Côté féminisme, notons une mesure d’avant-garde prise par la Commune, à savoir le premier décret établissant l’égalité des salaires entre les femmes et les hommes dans l’enseignement primaire.

Par ailleurs, le chercheur souligne que Ferdinand Buisson, considéré comme le père de l’école laïque, fut actif durant la Commune, dirigeant un orphelinat destiné aux enfants de combattant·es tombé·es au front, et puisant son inspiration chez des penseurs révolutionnaires.

Les suites

L’histoire d’une autre école ne serait pas complète si elle n’évoquait pas le foisonnement d’initiatives pédagogiques qui a précédé la brève effervescence scolaire de la Commune de Paris. Instituteurs et institutrices démis·es de leurs fonctions (ou, comme Louise Michel, refusant de prêter serment) sous l’Empire avaient créé des “écoles libres”, et étaient prêt·es à œuvrer à la transformation de l’enseignement dans un cadre communaliste. Quant aux suites, elles ont existé sous une forme embryonnaire plutôt que pleinement accomplie, avec les cours du soir des Bourses du Travail, ou les projets d’“école rouge”  associant transformation scolaire et sociale à la CGT. L’héritage s’est transmis avec la création de l’École Émancipée, mais une partie du courant socialiste a pensé possible de réformer l’école de l’intérieur.

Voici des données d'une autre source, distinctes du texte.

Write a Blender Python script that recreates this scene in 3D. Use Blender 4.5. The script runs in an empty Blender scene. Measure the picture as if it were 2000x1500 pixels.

En conclusion, si l’héritage de la Commune semble bien dilué, sinon invisible aujourd’hui, s’il manque d’ancrage type “banlieue rouge”, il existe, affirme Jean-François Dupeyron dans les formes variées et inventives de lutte sociale et politique relevant de la thématique contemporaine du Commun. Et en effet, durant les cinquante dernières années, de Mai 1968 aux Gilets jaunes, ont fleuri les inscriptions les textes et les propos se réclamant de la Commune de Paris, qui, décidément, n’est pas morte.

Marie-Noëlle Hopital

  • À l’école de la Commune de Paris, l’histoire d’une autre école, Jean-François Dupeyron, éditions Raison et Passions, 2020, 306 p., 20 €.